Yes, but Brooks was speaking about the effect of bringing new people on to a project. His words, "Adding manpower to a late software project makes it later". However, had those same people been brought on board at the start of the project, they would not have had the same negative affect on the timeline. Certainly some people turn out to be what G. Gordon Schulmeyer called "net negative producing programmers" (NNPPs)[1], but presumably they could have been let go before their impact was a problem.

Could companies be just now laying off the NNPPs they should have let go long ago? Of course, but the track records of these companies hiring the top talent would suggest that NNPPs don't stick around long.

1 http://web.archive.org/web/20011023084845/http://pyxisinc.co...


Cant remember that sentence.

But if your project is late and you put more people onto it (more people more work done..in theory), it gets even worse.


Context from the book: bringing on new workers has a one time cost of bringing them up to speed and an ongoing cost in synchronization / communications complexity. General consensus, try to assign the optimal number of humans to as specific a task as possible and shard / divide and conqueror the tasks to minimize the headcount per task.


He wasn't blaming that on the quality or nature of the specific people you added though, was he?

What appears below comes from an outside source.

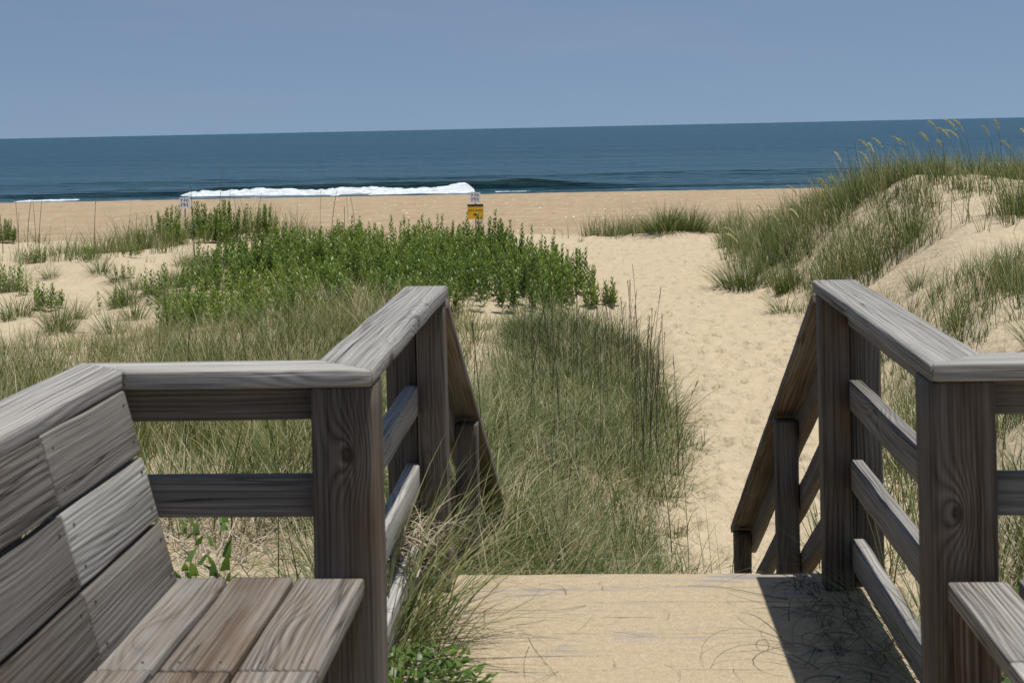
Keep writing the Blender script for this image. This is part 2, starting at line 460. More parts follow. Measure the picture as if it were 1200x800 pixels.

The GP to me seemed to imply that.


>He wasn't blaming that on the quality or nature of the specific people you added though, was he?

No you are totally right, it was just about that you then waste even more time to introduce those people to the project then it will save you time.


Yep, and in general more time on communication and coordination overhead -- ongoing, not just for the period of introduction -- the more people you have involved.

While I find this a very insightful and important observation -- I'm not sure I see much relevance to current tech layoffs.